> _What to work on_
Copy only this: the line containing "Recreate this scene", the line containing "COL = S.collection", and every line between them, exactly as written.

> _Data provided_
::::::::::

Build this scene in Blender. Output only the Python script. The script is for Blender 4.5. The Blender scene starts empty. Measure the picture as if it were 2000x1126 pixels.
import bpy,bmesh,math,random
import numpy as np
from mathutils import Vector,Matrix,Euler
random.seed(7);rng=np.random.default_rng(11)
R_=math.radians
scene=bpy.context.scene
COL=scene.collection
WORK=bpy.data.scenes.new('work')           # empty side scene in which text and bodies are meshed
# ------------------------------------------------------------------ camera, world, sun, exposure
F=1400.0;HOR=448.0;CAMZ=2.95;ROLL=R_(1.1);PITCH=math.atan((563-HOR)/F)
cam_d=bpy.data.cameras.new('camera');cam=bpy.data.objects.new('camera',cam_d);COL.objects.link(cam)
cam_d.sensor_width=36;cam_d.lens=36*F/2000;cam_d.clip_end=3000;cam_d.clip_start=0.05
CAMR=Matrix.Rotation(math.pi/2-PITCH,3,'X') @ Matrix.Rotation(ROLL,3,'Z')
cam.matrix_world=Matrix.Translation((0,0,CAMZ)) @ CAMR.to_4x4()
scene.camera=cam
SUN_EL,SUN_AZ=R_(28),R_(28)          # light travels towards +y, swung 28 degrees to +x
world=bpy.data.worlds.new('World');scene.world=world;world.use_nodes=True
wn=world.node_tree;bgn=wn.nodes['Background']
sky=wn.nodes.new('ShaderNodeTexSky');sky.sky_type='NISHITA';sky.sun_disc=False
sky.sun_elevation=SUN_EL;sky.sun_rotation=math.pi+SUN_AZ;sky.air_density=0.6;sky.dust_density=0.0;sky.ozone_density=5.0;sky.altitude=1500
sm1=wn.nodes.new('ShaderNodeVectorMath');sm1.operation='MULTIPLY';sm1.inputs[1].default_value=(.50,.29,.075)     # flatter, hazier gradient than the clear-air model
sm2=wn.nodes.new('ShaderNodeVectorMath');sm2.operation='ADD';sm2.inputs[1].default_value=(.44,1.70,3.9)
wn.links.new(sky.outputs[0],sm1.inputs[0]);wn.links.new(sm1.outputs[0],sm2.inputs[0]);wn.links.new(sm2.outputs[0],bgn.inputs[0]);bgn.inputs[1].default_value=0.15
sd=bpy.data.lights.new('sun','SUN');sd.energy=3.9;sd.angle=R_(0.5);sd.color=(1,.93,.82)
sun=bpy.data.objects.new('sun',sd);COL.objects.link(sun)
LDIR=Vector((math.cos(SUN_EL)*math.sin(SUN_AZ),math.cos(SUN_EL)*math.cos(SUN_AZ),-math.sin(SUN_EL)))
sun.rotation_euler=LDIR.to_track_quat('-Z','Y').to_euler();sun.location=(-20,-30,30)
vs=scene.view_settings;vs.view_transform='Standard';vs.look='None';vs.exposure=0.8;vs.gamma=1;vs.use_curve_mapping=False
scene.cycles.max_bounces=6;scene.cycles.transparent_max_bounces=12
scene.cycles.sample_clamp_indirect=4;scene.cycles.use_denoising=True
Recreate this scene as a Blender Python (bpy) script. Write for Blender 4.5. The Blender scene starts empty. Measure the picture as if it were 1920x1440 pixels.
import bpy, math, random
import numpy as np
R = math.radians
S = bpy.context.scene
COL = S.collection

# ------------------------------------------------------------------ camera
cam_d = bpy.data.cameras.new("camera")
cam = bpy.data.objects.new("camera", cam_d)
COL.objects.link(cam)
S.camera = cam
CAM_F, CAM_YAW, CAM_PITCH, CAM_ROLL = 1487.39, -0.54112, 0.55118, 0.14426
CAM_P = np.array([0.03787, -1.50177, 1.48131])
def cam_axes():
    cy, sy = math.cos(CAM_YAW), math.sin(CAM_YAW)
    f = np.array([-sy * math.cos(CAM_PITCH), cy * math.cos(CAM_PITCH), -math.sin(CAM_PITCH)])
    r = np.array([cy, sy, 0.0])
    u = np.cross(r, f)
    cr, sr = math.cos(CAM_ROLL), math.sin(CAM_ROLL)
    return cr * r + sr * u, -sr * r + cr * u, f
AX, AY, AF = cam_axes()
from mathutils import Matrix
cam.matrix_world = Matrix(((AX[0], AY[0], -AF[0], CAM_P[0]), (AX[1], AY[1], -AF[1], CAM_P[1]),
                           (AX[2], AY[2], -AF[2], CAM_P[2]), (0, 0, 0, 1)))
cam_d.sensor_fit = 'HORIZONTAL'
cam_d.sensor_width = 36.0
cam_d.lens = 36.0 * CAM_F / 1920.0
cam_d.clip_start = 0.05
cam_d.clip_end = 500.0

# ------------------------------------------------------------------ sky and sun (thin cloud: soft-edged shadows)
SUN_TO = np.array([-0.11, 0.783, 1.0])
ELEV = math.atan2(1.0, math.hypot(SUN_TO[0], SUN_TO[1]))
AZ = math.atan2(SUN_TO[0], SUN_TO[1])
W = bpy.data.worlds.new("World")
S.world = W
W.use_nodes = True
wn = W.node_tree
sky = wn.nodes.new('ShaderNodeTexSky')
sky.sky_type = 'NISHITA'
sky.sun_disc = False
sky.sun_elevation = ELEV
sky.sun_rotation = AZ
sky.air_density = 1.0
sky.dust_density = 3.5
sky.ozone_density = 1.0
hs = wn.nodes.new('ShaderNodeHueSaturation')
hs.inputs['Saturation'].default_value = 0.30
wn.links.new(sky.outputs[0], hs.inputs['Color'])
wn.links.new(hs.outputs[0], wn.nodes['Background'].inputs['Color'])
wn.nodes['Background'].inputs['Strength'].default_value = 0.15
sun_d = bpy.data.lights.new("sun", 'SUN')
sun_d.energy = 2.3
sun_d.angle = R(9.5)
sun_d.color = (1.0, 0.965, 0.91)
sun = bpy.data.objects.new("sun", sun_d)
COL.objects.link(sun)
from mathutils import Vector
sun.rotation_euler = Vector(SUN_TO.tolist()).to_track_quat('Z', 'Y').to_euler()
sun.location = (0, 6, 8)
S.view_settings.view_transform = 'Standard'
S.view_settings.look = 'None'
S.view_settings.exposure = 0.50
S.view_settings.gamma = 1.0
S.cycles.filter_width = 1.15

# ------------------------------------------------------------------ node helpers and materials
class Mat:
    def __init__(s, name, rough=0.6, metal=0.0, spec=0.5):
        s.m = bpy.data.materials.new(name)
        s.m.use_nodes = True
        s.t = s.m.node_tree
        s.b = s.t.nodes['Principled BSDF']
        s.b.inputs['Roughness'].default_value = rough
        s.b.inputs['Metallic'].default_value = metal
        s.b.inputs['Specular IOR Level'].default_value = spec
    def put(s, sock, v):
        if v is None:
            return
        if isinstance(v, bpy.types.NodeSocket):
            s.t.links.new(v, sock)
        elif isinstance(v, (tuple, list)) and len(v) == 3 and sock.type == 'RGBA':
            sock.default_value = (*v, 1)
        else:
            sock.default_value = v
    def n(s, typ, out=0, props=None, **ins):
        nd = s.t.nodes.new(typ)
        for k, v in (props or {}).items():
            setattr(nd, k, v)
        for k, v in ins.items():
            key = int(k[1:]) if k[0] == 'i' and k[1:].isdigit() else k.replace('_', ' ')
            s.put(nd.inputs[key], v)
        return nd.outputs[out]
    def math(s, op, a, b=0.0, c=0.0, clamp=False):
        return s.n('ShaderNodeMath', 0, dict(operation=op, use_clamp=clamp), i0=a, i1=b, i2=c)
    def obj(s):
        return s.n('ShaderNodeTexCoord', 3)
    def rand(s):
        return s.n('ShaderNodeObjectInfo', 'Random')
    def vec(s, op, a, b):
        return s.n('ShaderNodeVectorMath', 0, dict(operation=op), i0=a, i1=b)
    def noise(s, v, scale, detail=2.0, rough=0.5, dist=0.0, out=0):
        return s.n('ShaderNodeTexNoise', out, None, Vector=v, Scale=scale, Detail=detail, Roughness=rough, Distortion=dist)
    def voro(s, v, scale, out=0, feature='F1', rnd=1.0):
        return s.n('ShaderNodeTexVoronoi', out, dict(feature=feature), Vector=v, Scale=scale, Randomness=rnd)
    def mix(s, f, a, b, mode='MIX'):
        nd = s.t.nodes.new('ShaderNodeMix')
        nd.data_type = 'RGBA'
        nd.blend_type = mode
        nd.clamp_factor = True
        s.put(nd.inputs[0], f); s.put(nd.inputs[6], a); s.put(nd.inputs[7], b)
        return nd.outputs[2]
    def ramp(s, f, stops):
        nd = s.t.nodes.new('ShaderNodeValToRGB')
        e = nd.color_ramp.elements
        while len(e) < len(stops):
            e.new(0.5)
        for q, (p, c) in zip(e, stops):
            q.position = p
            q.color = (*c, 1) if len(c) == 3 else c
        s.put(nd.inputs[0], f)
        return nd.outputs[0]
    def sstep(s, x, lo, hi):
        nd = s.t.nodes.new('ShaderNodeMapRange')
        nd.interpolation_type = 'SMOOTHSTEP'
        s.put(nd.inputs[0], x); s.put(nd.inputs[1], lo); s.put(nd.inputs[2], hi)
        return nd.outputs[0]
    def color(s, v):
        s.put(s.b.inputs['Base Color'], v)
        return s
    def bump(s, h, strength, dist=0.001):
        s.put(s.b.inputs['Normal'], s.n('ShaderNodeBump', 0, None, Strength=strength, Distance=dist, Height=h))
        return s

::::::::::

> _Reply to the exercise_
Recreate this scene as a Blender Python (bpy) script. Write for Blender 4.5. The Blender scene starts empty. Measure the picture as if it were 1920x1440 pixels.
import bpy, math, random
import numpy as np
R = math.radians
S = bpy.context.scene
COL = S.collection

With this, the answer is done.